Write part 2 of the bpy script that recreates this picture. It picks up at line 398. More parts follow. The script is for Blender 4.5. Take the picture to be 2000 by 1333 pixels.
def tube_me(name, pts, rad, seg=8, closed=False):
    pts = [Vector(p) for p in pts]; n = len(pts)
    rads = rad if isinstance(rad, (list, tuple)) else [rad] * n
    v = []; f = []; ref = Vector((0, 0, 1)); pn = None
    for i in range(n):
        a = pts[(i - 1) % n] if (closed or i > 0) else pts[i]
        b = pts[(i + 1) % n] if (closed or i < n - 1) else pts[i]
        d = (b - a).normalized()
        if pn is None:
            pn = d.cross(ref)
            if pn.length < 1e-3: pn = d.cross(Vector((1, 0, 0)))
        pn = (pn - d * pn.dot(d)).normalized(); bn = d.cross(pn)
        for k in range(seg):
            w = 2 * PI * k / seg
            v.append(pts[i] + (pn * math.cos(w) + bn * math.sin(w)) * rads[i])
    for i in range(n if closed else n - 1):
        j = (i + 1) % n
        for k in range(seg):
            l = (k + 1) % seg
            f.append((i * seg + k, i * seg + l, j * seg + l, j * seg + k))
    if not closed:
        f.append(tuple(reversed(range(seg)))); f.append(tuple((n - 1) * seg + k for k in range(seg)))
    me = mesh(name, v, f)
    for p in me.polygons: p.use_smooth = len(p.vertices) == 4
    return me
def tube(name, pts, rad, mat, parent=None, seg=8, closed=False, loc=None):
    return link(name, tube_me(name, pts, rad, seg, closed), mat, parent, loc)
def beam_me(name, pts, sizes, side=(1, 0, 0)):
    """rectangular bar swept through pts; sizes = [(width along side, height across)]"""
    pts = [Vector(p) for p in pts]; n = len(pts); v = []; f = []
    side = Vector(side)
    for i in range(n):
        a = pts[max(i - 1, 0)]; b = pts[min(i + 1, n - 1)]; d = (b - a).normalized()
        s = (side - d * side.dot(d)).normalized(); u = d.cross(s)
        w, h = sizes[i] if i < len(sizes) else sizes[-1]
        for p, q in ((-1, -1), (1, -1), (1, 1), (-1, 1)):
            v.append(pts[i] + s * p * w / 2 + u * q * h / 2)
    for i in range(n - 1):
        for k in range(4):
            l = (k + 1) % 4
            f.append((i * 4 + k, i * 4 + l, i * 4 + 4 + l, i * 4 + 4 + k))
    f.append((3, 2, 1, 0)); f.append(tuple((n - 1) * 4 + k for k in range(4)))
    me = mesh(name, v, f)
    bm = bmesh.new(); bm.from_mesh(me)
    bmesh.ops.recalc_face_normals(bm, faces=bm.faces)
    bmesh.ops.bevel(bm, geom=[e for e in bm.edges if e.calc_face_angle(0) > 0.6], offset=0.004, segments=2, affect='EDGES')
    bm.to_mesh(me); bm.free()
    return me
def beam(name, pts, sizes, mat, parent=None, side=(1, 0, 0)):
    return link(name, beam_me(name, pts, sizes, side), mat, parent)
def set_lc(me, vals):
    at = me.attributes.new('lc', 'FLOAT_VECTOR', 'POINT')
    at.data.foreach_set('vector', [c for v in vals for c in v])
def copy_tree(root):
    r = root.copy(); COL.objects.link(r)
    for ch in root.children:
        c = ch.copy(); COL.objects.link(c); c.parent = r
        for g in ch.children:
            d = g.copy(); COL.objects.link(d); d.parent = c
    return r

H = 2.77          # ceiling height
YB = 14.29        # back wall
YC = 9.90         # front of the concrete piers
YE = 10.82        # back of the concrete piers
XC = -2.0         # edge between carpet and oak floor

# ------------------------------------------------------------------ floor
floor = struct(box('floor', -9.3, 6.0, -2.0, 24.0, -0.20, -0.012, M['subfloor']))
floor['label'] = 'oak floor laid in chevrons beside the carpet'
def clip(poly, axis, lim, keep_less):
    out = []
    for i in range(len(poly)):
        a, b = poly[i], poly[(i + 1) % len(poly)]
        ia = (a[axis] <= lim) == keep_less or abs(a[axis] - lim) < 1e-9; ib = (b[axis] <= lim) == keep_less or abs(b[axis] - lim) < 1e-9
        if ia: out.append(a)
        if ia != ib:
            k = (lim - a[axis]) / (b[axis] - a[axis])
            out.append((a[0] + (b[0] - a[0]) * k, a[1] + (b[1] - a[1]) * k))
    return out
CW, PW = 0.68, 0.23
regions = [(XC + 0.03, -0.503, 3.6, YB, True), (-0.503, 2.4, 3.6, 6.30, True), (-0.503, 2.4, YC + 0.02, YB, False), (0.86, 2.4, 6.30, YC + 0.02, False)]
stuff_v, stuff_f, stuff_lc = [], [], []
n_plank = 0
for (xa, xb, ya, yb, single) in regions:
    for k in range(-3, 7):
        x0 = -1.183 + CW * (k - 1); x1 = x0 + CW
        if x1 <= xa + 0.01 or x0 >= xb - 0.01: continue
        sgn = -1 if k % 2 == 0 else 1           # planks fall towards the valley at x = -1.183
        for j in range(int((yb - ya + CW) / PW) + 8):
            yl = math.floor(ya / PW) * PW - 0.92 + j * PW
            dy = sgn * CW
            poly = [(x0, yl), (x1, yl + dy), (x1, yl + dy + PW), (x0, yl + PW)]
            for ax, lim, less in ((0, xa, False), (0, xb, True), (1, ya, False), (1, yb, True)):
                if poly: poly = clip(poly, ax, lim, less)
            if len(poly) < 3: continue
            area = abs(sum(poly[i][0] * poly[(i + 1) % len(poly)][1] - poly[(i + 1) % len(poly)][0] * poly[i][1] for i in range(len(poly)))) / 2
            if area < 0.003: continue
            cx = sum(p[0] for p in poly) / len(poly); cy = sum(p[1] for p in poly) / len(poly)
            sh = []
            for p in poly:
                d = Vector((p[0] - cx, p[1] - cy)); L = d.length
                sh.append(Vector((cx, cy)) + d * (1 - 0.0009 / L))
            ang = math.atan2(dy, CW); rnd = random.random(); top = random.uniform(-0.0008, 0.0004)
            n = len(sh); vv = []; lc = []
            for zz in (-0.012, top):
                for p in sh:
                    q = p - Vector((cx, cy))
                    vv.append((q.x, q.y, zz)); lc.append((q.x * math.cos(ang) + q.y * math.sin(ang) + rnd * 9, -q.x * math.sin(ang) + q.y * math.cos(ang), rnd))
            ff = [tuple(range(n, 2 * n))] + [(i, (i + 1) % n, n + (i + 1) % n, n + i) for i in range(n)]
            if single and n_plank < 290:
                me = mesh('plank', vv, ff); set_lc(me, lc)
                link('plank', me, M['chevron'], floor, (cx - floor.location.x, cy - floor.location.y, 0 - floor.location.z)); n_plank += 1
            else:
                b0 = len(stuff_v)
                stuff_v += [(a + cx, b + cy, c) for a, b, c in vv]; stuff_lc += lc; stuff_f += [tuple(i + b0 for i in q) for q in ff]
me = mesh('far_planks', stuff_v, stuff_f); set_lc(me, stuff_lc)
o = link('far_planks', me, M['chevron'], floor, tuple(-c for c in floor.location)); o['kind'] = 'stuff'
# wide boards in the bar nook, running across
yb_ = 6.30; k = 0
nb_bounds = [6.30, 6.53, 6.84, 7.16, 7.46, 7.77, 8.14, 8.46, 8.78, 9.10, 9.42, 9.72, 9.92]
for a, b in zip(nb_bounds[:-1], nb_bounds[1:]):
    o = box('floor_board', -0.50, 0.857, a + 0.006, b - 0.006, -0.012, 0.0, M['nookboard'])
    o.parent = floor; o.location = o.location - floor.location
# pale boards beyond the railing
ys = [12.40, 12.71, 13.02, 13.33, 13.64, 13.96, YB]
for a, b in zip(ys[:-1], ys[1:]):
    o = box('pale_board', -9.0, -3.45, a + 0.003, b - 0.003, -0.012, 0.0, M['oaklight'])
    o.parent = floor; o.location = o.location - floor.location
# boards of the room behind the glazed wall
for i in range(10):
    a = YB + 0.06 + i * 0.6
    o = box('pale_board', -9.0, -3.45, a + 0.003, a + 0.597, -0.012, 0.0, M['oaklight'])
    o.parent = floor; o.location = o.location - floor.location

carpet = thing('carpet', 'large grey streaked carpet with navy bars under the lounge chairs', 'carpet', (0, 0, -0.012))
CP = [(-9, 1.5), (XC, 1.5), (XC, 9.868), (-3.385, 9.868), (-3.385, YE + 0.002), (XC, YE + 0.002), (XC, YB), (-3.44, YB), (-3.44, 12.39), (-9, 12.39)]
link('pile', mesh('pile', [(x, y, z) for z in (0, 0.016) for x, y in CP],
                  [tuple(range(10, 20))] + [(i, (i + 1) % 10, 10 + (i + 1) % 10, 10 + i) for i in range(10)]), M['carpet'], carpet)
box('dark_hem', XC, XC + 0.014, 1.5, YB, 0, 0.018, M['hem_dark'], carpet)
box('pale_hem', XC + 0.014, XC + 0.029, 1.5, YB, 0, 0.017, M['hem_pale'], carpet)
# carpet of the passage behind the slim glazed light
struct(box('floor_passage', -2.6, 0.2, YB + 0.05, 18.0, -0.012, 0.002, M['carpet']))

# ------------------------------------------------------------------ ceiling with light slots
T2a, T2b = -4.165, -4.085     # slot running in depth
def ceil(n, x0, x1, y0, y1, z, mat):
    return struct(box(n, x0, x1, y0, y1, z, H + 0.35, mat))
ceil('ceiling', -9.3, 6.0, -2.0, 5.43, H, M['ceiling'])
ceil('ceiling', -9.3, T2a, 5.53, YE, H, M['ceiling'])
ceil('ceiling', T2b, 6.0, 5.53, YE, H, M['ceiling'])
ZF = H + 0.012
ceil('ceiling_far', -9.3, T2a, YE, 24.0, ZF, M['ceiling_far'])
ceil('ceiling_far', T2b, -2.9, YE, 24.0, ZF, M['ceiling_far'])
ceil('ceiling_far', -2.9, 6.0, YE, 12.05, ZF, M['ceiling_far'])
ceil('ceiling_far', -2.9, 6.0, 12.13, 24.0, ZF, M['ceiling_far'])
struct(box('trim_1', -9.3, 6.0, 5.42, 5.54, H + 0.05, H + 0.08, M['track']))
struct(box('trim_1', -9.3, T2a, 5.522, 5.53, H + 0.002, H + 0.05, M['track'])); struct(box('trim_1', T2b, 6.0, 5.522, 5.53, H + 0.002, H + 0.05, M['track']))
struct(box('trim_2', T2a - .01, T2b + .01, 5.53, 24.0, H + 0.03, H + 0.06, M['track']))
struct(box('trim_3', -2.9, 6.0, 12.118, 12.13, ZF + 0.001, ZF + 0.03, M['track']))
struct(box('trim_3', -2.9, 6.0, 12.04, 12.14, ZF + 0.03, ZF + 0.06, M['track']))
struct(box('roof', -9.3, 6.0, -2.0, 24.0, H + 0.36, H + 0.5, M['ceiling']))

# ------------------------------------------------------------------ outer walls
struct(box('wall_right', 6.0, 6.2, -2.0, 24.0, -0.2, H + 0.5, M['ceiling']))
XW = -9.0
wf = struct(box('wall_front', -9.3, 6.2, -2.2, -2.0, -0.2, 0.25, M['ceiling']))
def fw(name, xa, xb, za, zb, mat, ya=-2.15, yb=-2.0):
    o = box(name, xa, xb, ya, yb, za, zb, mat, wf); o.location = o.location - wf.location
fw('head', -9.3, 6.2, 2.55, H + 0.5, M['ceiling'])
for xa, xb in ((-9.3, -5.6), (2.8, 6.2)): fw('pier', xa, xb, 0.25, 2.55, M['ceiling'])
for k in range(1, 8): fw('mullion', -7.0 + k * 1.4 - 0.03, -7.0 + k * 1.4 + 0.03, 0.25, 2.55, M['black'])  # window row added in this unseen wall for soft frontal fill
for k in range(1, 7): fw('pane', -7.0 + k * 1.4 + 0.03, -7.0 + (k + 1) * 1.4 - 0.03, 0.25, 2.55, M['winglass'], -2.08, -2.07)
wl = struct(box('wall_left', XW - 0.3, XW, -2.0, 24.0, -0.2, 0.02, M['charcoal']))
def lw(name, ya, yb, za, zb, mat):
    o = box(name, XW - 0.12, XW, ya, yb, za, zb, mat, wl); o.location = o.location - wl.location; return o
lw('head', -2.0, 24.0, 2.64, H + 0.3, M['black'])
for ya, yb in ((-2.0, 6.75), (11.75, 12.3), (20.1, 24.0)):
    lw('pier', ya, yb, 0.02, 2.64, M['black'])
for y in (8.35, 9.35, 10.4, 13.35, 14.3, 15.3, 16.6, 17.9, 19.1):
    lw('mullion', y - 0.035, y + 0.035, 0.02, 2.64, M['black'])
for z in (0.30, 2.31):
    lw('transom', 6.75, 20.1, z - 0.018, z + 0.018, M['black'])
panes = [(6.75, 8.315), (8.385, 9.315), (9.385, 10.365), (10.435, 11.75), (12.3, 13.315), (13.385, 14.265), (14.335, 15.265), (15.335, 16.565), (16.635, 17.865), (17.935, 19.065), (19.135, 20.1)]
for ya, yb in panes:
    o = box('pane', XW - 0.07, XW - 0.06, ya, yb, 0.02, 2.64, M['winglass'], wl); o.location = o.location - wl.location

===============

EXERCISE DETAILS » Retype exactly the lines above, from the one with "12.13, 24.0, ZF, M['ceiling_far'])" through the one with "struct(box('roof', -9.3, 6.0, -2.0, 24.0, H", inclusive.

THE ANSWER »
ceil('ceiling_far', -2.9, 6.0, 12.13, 24.0, ZF, M['ceiling_far'])
struct(box('trim_1', -9.3, 6.0, 5.42, 5.54, H + 0.05, H + 0.08, M['track']))
struct(box('trim_1', -9.3, T2a, 5.522, 5.53, H + 0.002, H + 0.05, M['track'])); struct(box('trim_1', T2b, 6.0, 5.522, 5.53, H + 0.002, H + 0.05, M['track']))
struct(box('trim_2', T2a - .01, T2b + .01, 5.53, 24.0, H + 0.03, H + 0.06, M['track']))
struct(box('trim_3', -2.9, 6.0, 12.118, 12.13, ZF + 0.001, ZF + 0.03, M['track']))
struct(box('trim_3', -2.9, 6.0, 12.04, 12.14, ZF + 0.03, ZF + 0.06, M['track']))
struct(box('roof', -9.3, 6.0, -2.0, 24.0, H + 0.36, H + 0.5, M['ceiling']))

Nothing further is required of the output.